It Was My School

December 13, 2007
By Heather Summerfield, Harrisburg, OR

I’d been to this school a hundred times before. Even before I attended high school, I walked the halls with my older brothers and sister, since first grade when my eldest brother began to go here as a freshmen. I attended sporting events and awards banquets with my older siblings, and then when I was old enough I began school here. For three years now, I’ve come back, summer after summer and break after break, I’ve always come back and I’ve always loved it.

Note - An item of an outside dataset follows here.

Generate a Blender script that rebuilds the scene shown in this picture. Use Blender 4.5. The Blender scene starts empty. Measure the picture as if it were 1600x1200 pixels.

But this time for a second, it was foreign to me. I was only gone a few short weeks, but going back, seemed worse than not finishing. I knew that I knew everyone there, and they were still the same people, my friends, but I wanted nothing to do with any of them. I felt as if I were an alien, like everyone knew what happened and all that I’d been through in the past few weeks, and no one understood. Sitting in class and walking through the halls, everyone went a hundred miles per hour and I was thrown into the middle of it, not having a clue what was going on, everyone running past me in a blur. I was an infant to the world around me.
The day I convinced myself to set foot back in this once familiar place. I immediately felt eyes on me, judging me, feeling sorry for me because of what I went through, whispering, and talking, making up stories, trying so hard to find any physical evidence of my loss, all of them telling a different rumor. I felt like I knew no one. All these people that I once joked with, and laughed with, and occasionally cried with were unknown to me. I felt a huge distance between me and anyone else in the school.
But this was my school; I’d been here a hundred times before. But it wasn’t my school that day. It was a strange place that I didn’t want to be. The people weren’t my friends, they were just people walking and worrying about boyfriends and girlfriends and class and tomorrow, when I was worried about life and why things happen and how I could have never of gotten the chance to ever come back, and about how short life could be. I was lost and so out of place. Nothing made sense and everything was a blur.
Now it is again my school. It is again the place I’d been a hundred times before. The teachers are again my teachers, no one is speaking a foreign language, and my friends are again my friends. No one talks; no one looks. It’s my school again.